In the beginning, no barracks were completed so the women slept in the factory hall. Eventually twelve barracks were completed, but only four were for prisoners living quarters. Fifty-four guards served at the camp; twenty-seven men and twenty-seven women. Most of the women guards served at other camps; many trained at Flossenburg, two at Gross Rosen and two in Ravensbruck before they arrived at Helmbrechts. The male guards however, were mostly older Germans or ethnic Germans who were no longer combat worthy.

Herta Haase, Erna Achtenberg, Erna Achtenberg, Ellia Mains, Ingeborg Schimming, Ruth Hildner, were just some of the female SS troops stationed in the camp. The male guards profiles however are unknown by the most part. According to a postwar testimony of overseer Elli Mains, relations between the male and female guards were "very good." The camps population was mainly non-Jews, but in March 1945, a group of over 500 Jewish women arrived on foot from the Gruenberg subcamp in Poland.

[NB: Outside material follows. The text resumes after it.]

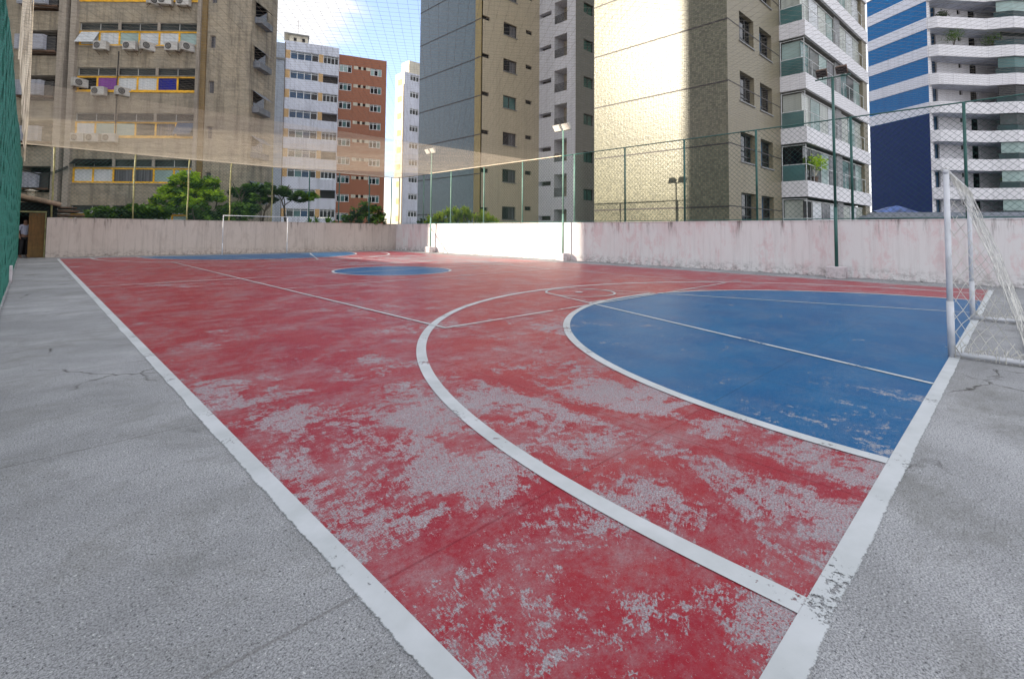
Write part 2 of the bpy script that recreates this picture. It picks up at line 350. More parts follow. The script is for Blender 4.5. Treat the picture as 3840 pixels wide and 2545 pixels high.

Many died as a result of beatings due to lack of productivity. In early April 1945 the front closed in on Germany. Commandant Doerr ordered the women to depart on a death march to Dachau. Along the way the Nazi guards learned that the US army liberated the camp and turned the march into Czechoslovakia. Along the way many prisoners died. The Germans left all the non-Jewish women at the Zwodau subcamp on the seventh day of the march but took with them the 167 Jewish women. The march ended on May 8 in a small farming village in Czechoslovakia where the US staged an air raid on the group, killing a pregnant SS woman and injuring two other female guards. The US army found the inmates the next day. The camp at Helmbrechts was liberated the same day as Bergen Belsen, April 15, but no inmates remained behind. The non-Jews had been left at the Zwodau camp in what is today Czechoslovakia.